Dataset records
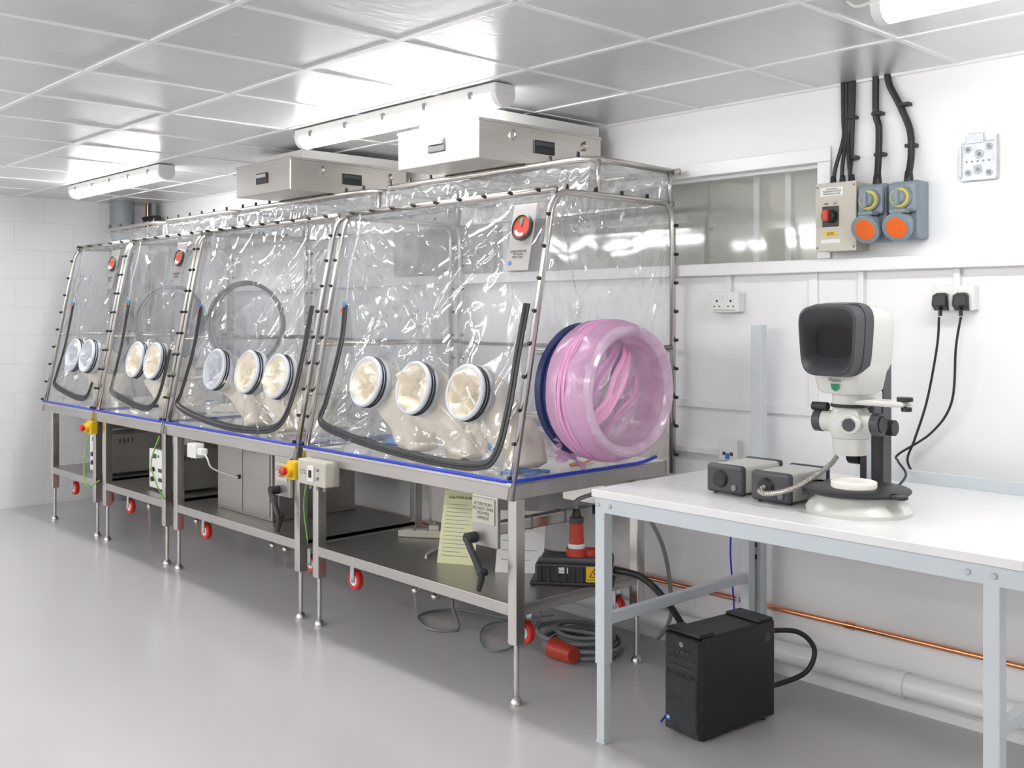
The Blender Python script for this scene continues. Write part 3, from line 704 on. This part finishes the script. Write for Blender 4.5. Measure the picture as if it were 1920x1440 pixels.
def sheet(c, w, h, yaw, lean, m, lines, title):
    o = Ob('instruction_sheet', c, yaw); o.local = True
    R = Matrix.Rotation(-lean,3,'X')
    def P(x,y,z): return R@V((x,y,z))
    q=[P(-w/2,0,0),P(w/2,0,0),P(w/2,0,h),P(-w/2,0,h)]; bk=[P(-w/2,0.003,0),P(w/2,0.003,0),P(w/2,0.003,h),P(-w/2,0.003,h)]
    o.add('sheet',m,q+bk,[[0,1,2,3],[7,6,5,4],[0,4,5,1],[1,5,6,2],[2,6,7,3],[3,7,4,0]],False)
    for k in range(lines):
        z=h*0.80-k*h*0.75/lines; a=P(-w*0.40,-0.001,z); b=P(-w*0.40+w*0.8*random.uniform(0.6,1),-0.001,z); d=P(0,0,0.003)
        o.add('print_lines','inkgrey',[a,b,b+d,a+d],[[0,1,2,3]],False)
    t=P(0,-0.002,h*0.9); o.text('title','ink',title,t,0.016,(90-math.degrees(lean),0,0))
    o.done()
sheet((-3.58,3.00,0.393),0.18,0.33,math.radians(28),0.30,'paperyel',14,'ISOLATOR CHECK')
sheet((-3.27,3.10,0.393),0.21,0.28,math.radians(38),0.50,'paper',5,'INSTRUCTIONS')
o = Ob('power_distribution_box', (-2.99,3.17,0.393), math.radians(38)); o.local = True
o.box('body','black',(-0.17,-0.06,0.0),(0.14,0.07,0.09),0.012); o.box('lid','dgrey',(-0.15,-0.055,0.085),(0.10,0.065,0.115),0.012)
o.box('handle','black',(0.10,-0.05,0.07),(0.155,0.05,0.125),0.015)
for k in range(6): o.box('rib','black',(-0.15+k*0.035,-0.066,0.01),(-0.14+k*0.035,-0.058,0.08),0.002)
o.box('foot_flange','black',(-0.19,-0.07,0.0),(0.16,0.08,0.015),0.005)
o.box('warning_label','yellow',(0.045,-0.0635,0.018),(0.115,-0.061,0.082),0.001)
o.add('warning_triangle','ink',[V((0.057,-0.0645,0.038)),V((0.103,-0.0645,0.038)),V((0.08,-0.0645,0.078))],[[0,1,2]],False)
o.add('warning_triangle_inner','yellow',[V((0.0635,-0.065,0.0415)),V((0.0965,-0.065,0.0415)),V((0.08,-0.065,0.071))],[[0,1,2]],False)
o.add('warning_bolt','ink',[V((0.083,-0.0655,0.066)),V((0.074,-0.0655,0.053)),V((0.080,-0.0655,0.053)),V((0.076,-0.0655,0.043)),V((0.087,-0.0655,0.056)),V((0.081,-0.0655,0.056))],[[0,1,2,5],[2,3,4,5]],False)
o.text('warning_text','ink','DANGER 415V',(0.08,-0.0645,0.028),0.0095)
o.box('maker_label','white',(-0.08,-0.0635,0.05),(-0.03,-0.061,0.075),0.001); o.text('maker_text','ink','32 A-6h',(-0.055,-0.0645,0.062),0.010)
o.cyl('red_socket','redplug',(0.0,0.0,0.11),(0.0,0.0,0.145),0.045,seg=28); o.cyl('socket_collar','white',(0.0,0.0,0.145),(0,0,0.165),0.036,seg=28)
o.cyl('red_plug','redplug',(0.0,0.0,0.165),(0,0,0.25),0.032,0.028,seg=28); o.cyl('plug_collar','dgrey',(0,0,0.25),(0,0,0.275),0.030,seg=28); o.cyl('plug_gland','black',(0,0,0.275),(0,0,0.31),0.022,0.014,seg=20)
o.cyl('red_socket','redplug',(0.06,0.01,0.11),(0.06,0.01,0.14),0.035,seg=28)
q = spline([(-2.99,3.17,0.70),(-2.99,3.18,0.74),(-2.93,3.3,0.76),(-2.86,3.42,0.70),(-2.83,3.55,0.5),(-2.86,3.64,0.2),(-2.95,3.66,0.06)],10)
o.tube('supply_cable','greycable',[o.Wi@v for v in q],0.009,10)
q = spline([(-2.87,3.27,0.45),(-2.76,3.32,0.43),(-2.66,3.36,0.34),(-2.60,3.42,0.2),(-2.58,3.46,0.06),(-2.52,3.52,0.015)],10)
o.tube('black_cable','black',[o.Wi@v for v in q],0.014,10)
o.done()
def cable(name, m, pts, r, n=10):
    q = spline(pts, n); c = q[len(q)//2]
    return single(name, m, lambda o: o.tube('c', m, q, r, 10), tuple(c))
def coil(o):
    pts=[]
    for k in range(8*36):
        a=2*math.pi*k/36; t=k/36; rr=0.13+0.03*math.sin(t*2.1)+0.012*math.sin(t*5)
        pts.append((-3.20+0.02*math.sin(t*1.7)+math.cos(a)*rr*1.15, 3.44+0.02*math.cos(t*2.3)+math.sin(a)*rr, 0.012+0.010*t+0.003*math.sin(a*2+t)))
    o.tube('c','greycable',pts,0.010,8)
    o.tube('c','greycable',spline([pts[-1],(-3.3,3.35,0.09),(-3.28,3.27,0.05),(-3.20,3.26,0.045)],8),0.010,8)
    o.cyl('s','redplug',(-3.22,3.26,0.046),(-3.08,3.25,0.046),0.045,0.036,28); o.cyl('s','mgrey',(-3.27,3.262,0.046),(-3.22,3.26,0.046),0.028,0.04,24)
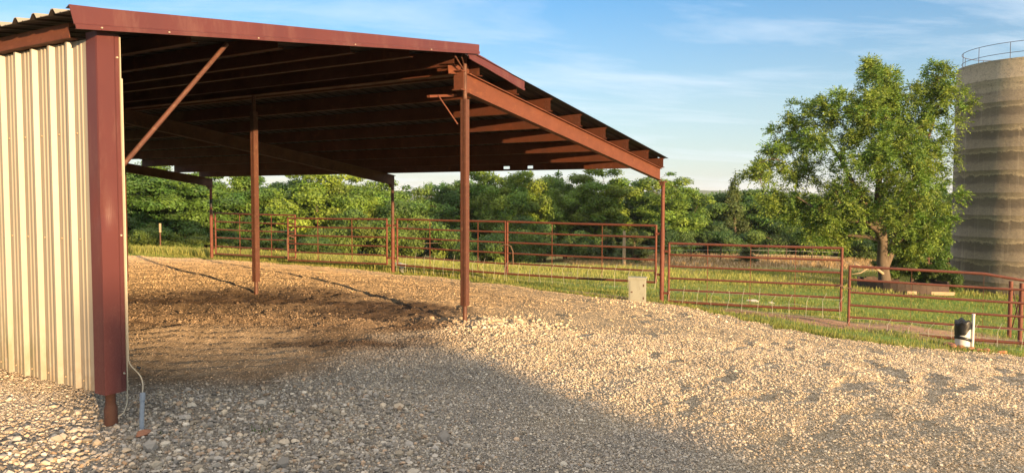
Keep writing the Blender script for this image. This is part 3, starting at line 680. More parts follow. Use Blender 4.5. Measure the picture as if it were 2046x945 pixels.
# standpipe with black plastic wrapped round it
px, py = 10.5, -5.45; z0 = tz1(px, py)+.03
e = empty('wrapped_standpipe', (px, py, z0), 'short white standpipe wrapped in torn black plastic at the gravel edge', 'standpipe')
m = MB(); m.tube([(0,0,-.1), (0,0,.36)], .108, 24); m.build('pipe', WHITE, e)
m = MB(); n = 36; V = []
for i in range(n):
    a = i/n*6.2832; lo = .235+.085*math.sin(a+2.6)+.015*math.sin(5*a); hi = .40+.03*math.sin(a*2+1)+.018*math.sin(7*a)
    for k in range(5):
        t = k/4; r = .116+.007*math.sin(a*6+k*2)+(.008 if k == 4 else 0); V.append((r*math.cos(a), r*math.sin(a), lo+(hi-lo)*t))
for i in range(n): V.append((.04*math.cos(i/n*6.28), .04*math.sin(i/n*6.28), .375+.012*math.sin(i*1.7)))
F = [(i*5+k, ((i+1) % n)*5+k, ((i+1) % n)*5+k+1, i*5+k+1) for i in range(n) for k in range(4)]+[(i*5+4, ((i+1) % n)*5+4, 5*n+(i+1) % n, 5*n+i) for i in range(n)]+[tuple(5*n+i for i in range(n))]
m.add(V, F, 0, True); m.build('plastic_wrap', BLACK, e)
m = MB(); V = []
for i in range(n):
    a = i/n*6.2832; lo = .095+.035*math.sin(a-1.0)
    for r, z in ((.110, lo), (.119, lo+.01), (.119, lo+.040), (.110, lo+.048)): V.append((r*math.cos(a), r*math.sin(a), z))
m.add(V, [(i*4+k, ((i+1) % n)*4+k, ((i+1) % n)*4+k+1, i*4+k+1) for i in range(n) for k in range(3)], 0, True); m.build('strap', BLACK, e)
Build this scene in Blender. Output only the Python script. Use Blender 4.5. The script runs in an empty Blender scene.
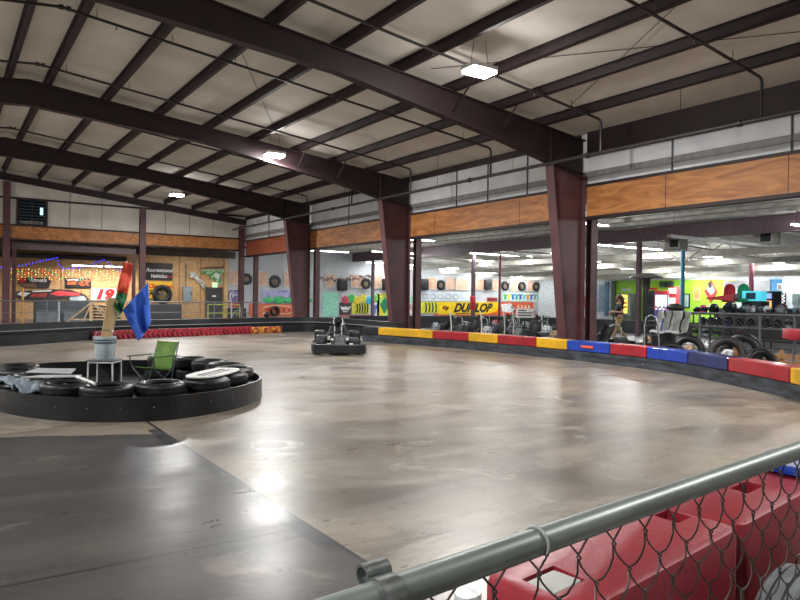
import bpy, bmesh, math, random
from mathutils import Vector, Matrix, noise
R = math.radians
random.seed(7)
scene = bpy.context.scene
COL = scene.collection

# ---------------------------------------------------------------- camera, world, exposure
YAW, PITCH, ROLL, FPX, EYE = R(34.08), R(-0.278), R(0.771), 676.0, 1.6
cd = bpy.data.cameras.new('camera'); cam = bpy.data.objects.new('camera', cd); COL.objects.link(cam)
_r = Vector((math.cos(YAW), -math.sin(YAW), 0)); _z = Vector((math.sin(YAW), math.cos(YAW), 0)); _u = Vector((0, 0, 1))
_F = _z*math.cos(PITCH) + _u*math.sin(PITCH); _U = -_z*math.sin(PITCH) + _u*math.cos(PITCH)
_RX = _r*math.cos(ROLL) + _U*math.sin(ROLL); _UY = -_r*math.sin(ROLL) + _U*math.cos(ROLL)
cam.matrix_world = Matrix(((_RX.x, _UY.x, -_F.x, 0), (_RX.y, _UY.y, -_F.y, 0), (_RX.z, _UY.z, -_F.z, EYE), (0, 0, 0, 1)))
cd.sensor_width = 36; cd.lens = FPX/800*36; cd.clip_start = 0.02; cd.clip_end = 300
scene.camera = cam
scene.view_settings.view_transform = 'Standard'; scene.view_settings.look = 'None'
scene.view_settings.gamma = 1; scene.view_settings.use_curve_mapping = False
scene.view_settings.exposure = 0.18
w = bpy.data.worlds.new('world'); scene.world = w; w.use_nodes = True
w.node_tree.nodes['Background'].inputs[0].default_value = (0.75, 0.85, 1, 1)
w.node_tree.nodes['Background'].inputs[1].default_value = 0.05
HALL_W, ARC_W, TUBE_E, BAY_E = 620, 76, 15, 45

def _ray(px, py):                      # direction through a point of the frame, for measuring off a known plane
    x, y = px-400, py-300
    c, s = math.cos(ROLL), math.sin(ROLL)
    x, y = x*c+y*s, -x*s+y*c
    return _r*(x/FPX) + _z*math.cos(PITCH) + _u*math.sin(PITCH) + (-_z*math.sin(PITCH)+_u*math.cos(PITCH))*(-y/FPX)
def atZ(px, py, h):
    d = _ray(px, py); return d*((h-EYE)/d.z) + Vector((0, 0, EYE))
def atY(px, py, Y):
    d = _ray(px, py); return d*(Y/d.y) + Vector((0, 0, EYE))
def atX(px, py, X):
    d = _ray(px, py); return d*(X/d.x) + Vector((0, 0, EYE))

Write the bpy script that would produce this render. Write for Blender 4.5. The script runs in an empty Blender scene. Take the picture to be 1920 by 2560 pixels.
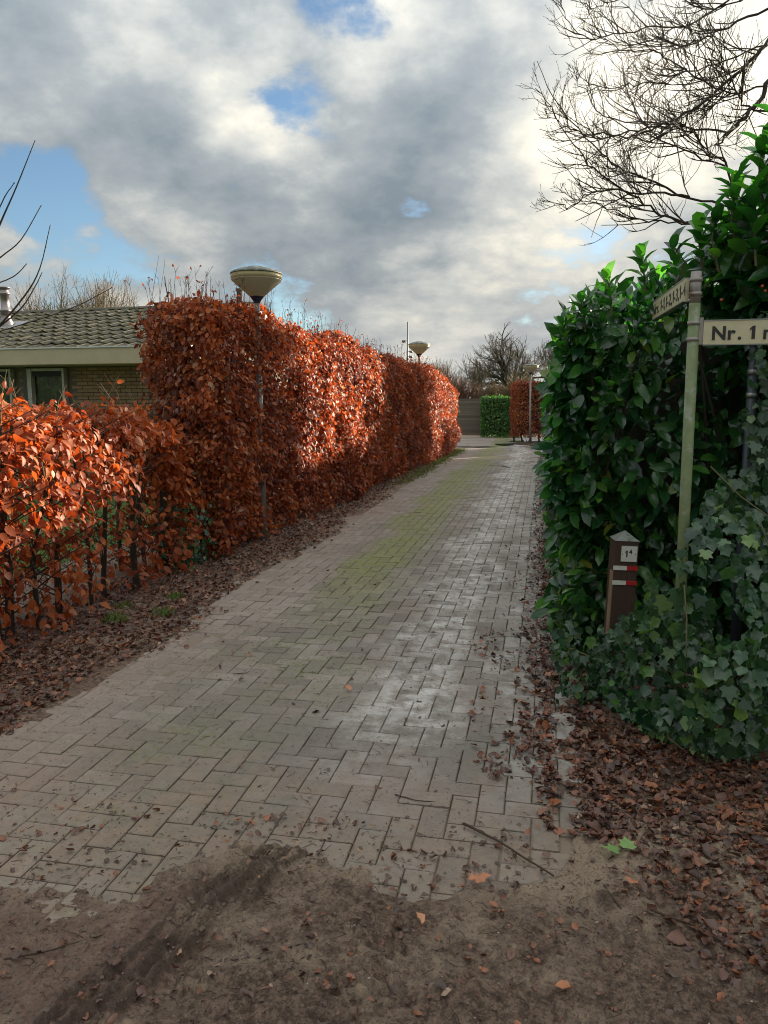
import bpy, math, random
import numpy as np
from mathutils import Vector, Matrix
R = math.radians
sc = bpy.context.scene
COL = sc.collection
rng = np.random.default_rng(11)
random.seed(5)

# ---------------------------------------------------------------- camera, sky, sun, exposure
cam_d = bpy.data.cameras.new('camera'); cam = bpy.data.objects.new('camera', cam_d); COL.objects.link(cam)
cam.location = (0, 0, 1.6)
cam.rotation_euler = (R(90 - 8.25), 0, R(11.57))
cam_d.sensor_fit = 'VERTICAL'; cam_d.sensor_height = 36.0; cam_d.lens = 36.0 * 1930 / 2560
cam_d.clip_start = 0.05; cam_d.clip_end = 3000
sc.camera = cam

SUN_AZ, SUN_EL = 40.0, 16.0          # azimuth measured from +Y towards +X
SUN = np.array([math.sin(R(SUN_AZ)) * math.cos(R(SUN_EL)), math.cos(R(SUN_AZ)) * math.cos(R(SUN_EL)), math.sin(R(SUN_EL))])
sl = bpy.data.lights.new('sun', 'SUN'); sl.energy = 5.0; sl.angle = R(0.55); sl.color = (1.0, 0.86, 0.68)
so = bpy.data.objects.new('sun', sl); COL.objects.link(so)
so.rotation_euler = Vector(SUN).to_track_quat('Z', 'Y').to_euler()

sc.view_settings.view_transform = 'Standard'; sc.view_settings.look = 'None'
sc.view_settings.exposure = 1.45; sc.view_settings.gamma = 1.0; sc.view_settings.use_curve_mapping = False
sc.render.engine = 'CYCLES'
sc.cycles.max_bounces = 5; sc.cycles.diffuse_bounces = 3; sc.cycles.transparent_max_bounces = 6
sc.cycles.use_denoising = True; sc.cycles.filter_width = 1.05
try:
    sc.cycles.sample_clamp_indirect = 4.0
except Exception: pass


class NT:
    """small node-tree helper"""
    def __init__(s, nt): s.nt = nt; nt.nodes.clear()
    def n(s, t, ins=None, **kw):
        nd = s.nt.nodes.new(t)
        for k, v in kw.items(): setattr(nd, k, v)
        for k, v in (ins or {}).items(): s.set(nd.inputs[k], v)
        return nd
    def set(s, sock, v):
        if isinstance(v, bpy.types.NodeSocket): s.nt.links.new(v, sock)
        elif isinstance(v, bpy.types.Node): s.nt.links.new(v.outputs[0], sock)
        else:
            if isinstance(v, tuple) and len(v) == 3 and sock.type == 'RGBA': v = v + (1,)
            sock.default_value = v
    def m(s, op, a, b=0.0, c=0.0, clamp=False):
        nd = s.n('ShaderNodeMath', operation=op, use_clamp=clamp)
        s.set(nd.inputs[0], a); s.set(nd.inputs[1], b); s.set(nd.inputs[2], c)
        return nd.outputs[0]
    def vm(s, op, a, b=(0, 0, 0)):
        nd = s.n('ShaderNodeVectorMath', operation=op); s.set(nd.inputs[0], a); s.set(nd.inputs[1], b)
        return nd.outputs['Value'] if op in ('DOT_PRODUCT', 'LENGTH') else nd.outputs[0]
    def mix(s, f, a, b, mode='MIX'):
        nd = s.n('ShaderNodeMix', data_type='RGBA', blend_type=mode)
        s.set(nd.inputs[0], f); s.set(nd.inputs[6], a); s.set(nd.inputs[7], b)
        return nd.outputs[2]
    def noise(s, vec, scale, detail=4.0, rough=0.55, dist=0.0):
        nd = s.n('ShaderNodeTexNoise', {'Vector': vec, 'Scale': scale, 'Detail': detail, 'Roughness': rough, 'Distortion': dist})
        return nd.outputs[0]
    def step(s, v, lo, hi, a=0.0, b=1.0):
        nd = s.n('ShaderNodeMapRange', {0: v, 1: lo, 2: hi, 3: a, 4: b}, interpolation_type='SMOOTHSTEP')
        return nd.outputs[0]


def view_dir(x, y):
    """direction in the world of a point of the sky, from azimuth and elevation in degrees"""
    a, e = R(x), R(y)
    return (math.sin(a) * math.cos(e), math.cos(a) * math.cos(e), math.sin(e))

# cloud gaps and cloud tone: (azimuth, elevation, width in degrees, amount)
BLUE = [(-14.0, 25.9, 4.5, -0.246), (-11.6, 24.5, 3, -0.095), (-34.2, 12.8, 4.2, -0.23), (-31.5, 12.0, 4, -0.116), (-36.1, 14.4, 3, -0.097), (-18.2, 18.8, 3.2, -0.159), (-19.3, 19.4, 2, -0.064), (0.3, 10.3, 3, -0.116), (5.1, 11.0, 3, -0.097), (-9.0, 13.6, 2, -0.088), (-35.4, 7.8, 4, -0.116), (-15.6, 8.7, 3, -0.064), (-33.7, 19.6, 8, 0.096), (-24.4, 13.4, 7, 0.096), (-10.4, 16.3, 6, 0.077), (-7.7, 22.1, 5, 0.096)]
TONE = [(-26.4, 21.4, 4, 0.126), (-20.7, 18.0, 4, 0.263), (-22.6, 18.3, 3, 0.105), (-9.4, 22.5, 5, 0.21), (-15.2, 17.9, 3, 0.105), (-24.5, 9.6, 5, 0.315), (-28.5, 9.2, 4, 0.21), (-18.4, 7.9, 3, 0.105), (7.1, 17.1, 9, 0.315), (1.8, 19.3, 6, 0.158), (-7.5, 7.9, 4, 0.158), (0.8, 9.6, 5, 0.21), (-33.7, 18.9, 8, -0.15), (-11.9, 11.2, 5, -0.165), (-20.3, 11.6, 5, -0.135), (-27.0, 13.8, 6, -0.135), (-9.9, 18.0, 4, -0.188), (-28.7, 17.2, 5, -0.06), (-3.6, 22.3, 4, -0.09), (-4.8, 12.1, 4, -0.09), (-34.9, 22.3, 6, -0.06), (-16.5, 22.2, 3, -0.09)]
world = bpy.data.worlds.new('World'); sc.world = world; world.use_nodes = True
t = NT(world.node_tree)
sky = t.n('ShaderNodeTexSky', sky_type='NISHITA', sun_disc=False, sun_elevation=R(SUN_EL), sun_rotation=R(SUN_AZ),
          air_density=1.0, dust_density=0.6, ozone_density=2.5)
tc = t.n('ShaderNodeTexCoord').outputs['Generated']
sep = t.n('ShaderNodeSeparateXYZ', {0: tc})
zz = t.m('MAXIMUM', sep.outputs[2], 0.0)
den = t.m('ADD', zz, 0.40)
cx = t.m('DIVIDE', sep.outputs[0], den); cy = t.m('DIVIDE', sep.outputs[1], den)
cp = t.n('ShaderNodeCombineXYZ', {0: cx, 1: cy, 2: 0.0}).outputs[0]
cp_off = t.vm('ADD', cp, (7.3, 2.1, 0.4))
big = t.noise(cp_off, 1.9, 3.0, 0.5, 0.1)
med = t.noise(t.vm('ADD', cp, (1.7, 5.2, 3.0)), 3.3, 9.0, 0.54, 0.0)
fine = t.noise(t.vm('ADD', cp, (4.0, 9.0, 1.0)), 12.0, 8.0, 0.6, 0.0)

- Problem
Pull every line holding "were" out of the records.

- In response
The Blender Python script for this scene continues. Write part 3, from line 704 on. This part finishes the script. Write for Blender 4.5. Measure the picture as if it were 1920x1440 pixels.
Keep writing the Blender script for this image. This is part 3, starting at line 680. More parts follow. Use Blender 4.5. Measure the picture as if it were 2046x945 pixels.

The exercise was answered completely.